I'm sure I'm not changing any of your minds, Linux purist are far too gone, but if a Window user that is curious about Linux comes here to learn about games reads all this nonsense about "native" ports then tries it out, then see how bad the games runs compared to Windows, That's the best way to keep a 0.4 market share forever.
For AAA and AA games 99% of "Native" Linux ports are garbage, you can confirm this by going into Protondb and seeing the comments on "Native" games there, on almost every game you will find the same advise, "Force the game through Proton, Much better performance", Deus Ex: Makind Devided just became playable for me because of Proton 5 and that's one of the better ports from Feral.
https://www.protondb.com/app/337000
I have had mixed feelings about both Proton and Stadia since their respective releases. Both technologies are interesting and tackle different "problems".

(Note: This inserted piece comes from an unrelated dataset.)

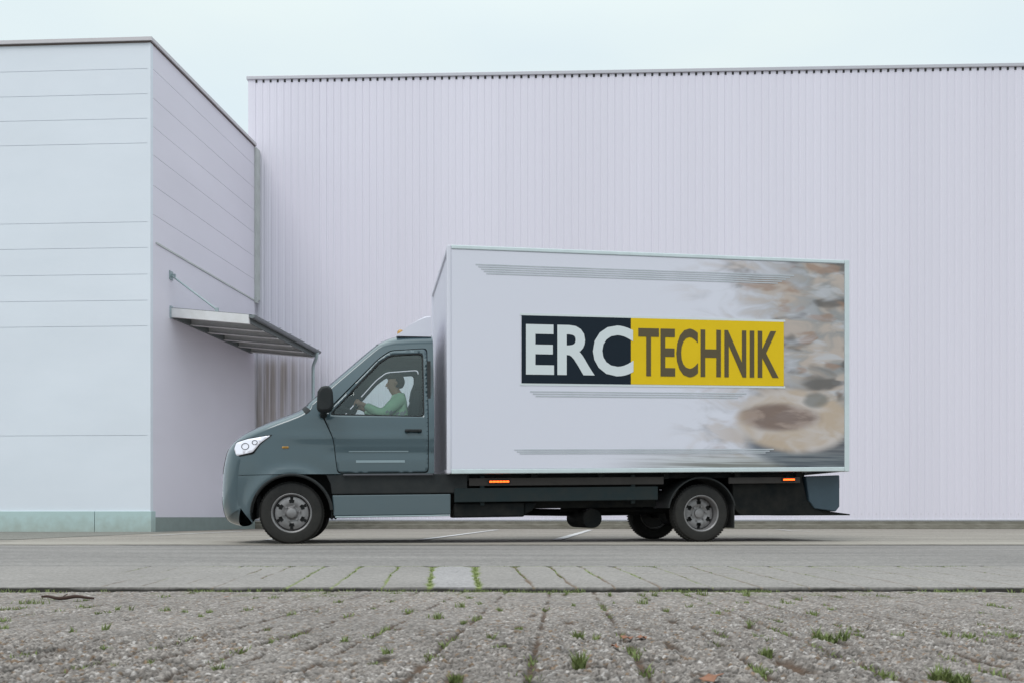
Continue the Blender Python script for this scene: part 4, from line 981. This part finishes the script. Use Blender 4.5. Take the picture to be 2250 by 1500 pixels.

Since its announcement and release, Stadia was seen by many as a bridging tech that would bring more games onto Linux. Personally I never saw it as such, as has been proven time and time again, it is up to the publisher which platforms a given game is released on. It is clear that for the likes of Ubisoft, and whoever plublishes Bungie now a days, that desktop Linux is not worth, regardless if they have their games on Stadia (which in itself has proven to not be the solution it was hyped and hoped to be, that's totally besides the point, though might have influence).
From a technical stand point porting games involves more than just the core technologies, remeber when Unreal Tournament 3 port was cancelled (despite Ryan having it running and showed a screenshot in Ubuntu) due to some obscure middleware (theorized to be PhysX or more likely some other anti-cheat software, only Icculus knows for sure). Ultimately it got canned all the same. So despite overcoming all technical difficulties, upper management canned the project. Be it that the company holding the rights of said middleware not allowing Icculus to make it available to the platform, or Epic or whatever. Tradition was broken at that time.
Punlishers and parent companies have the last saying in if a game is or not released in a given platform. Which is where technologies such as Wine & Proton are most welcome, but all the same are no Panacea. Wine has had a number the issues over the years, and while it is an amazing piece of tech, it is prone to breaking compatibility with certain programs, especially if said support was present in a form of more of a hack, than actual proper support, which when implementing a given feature might wreak havok among the earlier 'supported' software. Take a look at ProtonDB to see which games that were able to run (not necessarily 'white listed', though) break in any given release of Proton (even if the underlying version of Wine remains unchanged). That part of always playing catch up, as wine is forced to do, regardless if it currently supports Win9x programs and titles even better than Microsoft's current OS does, puts it at a disadvantage. By principle.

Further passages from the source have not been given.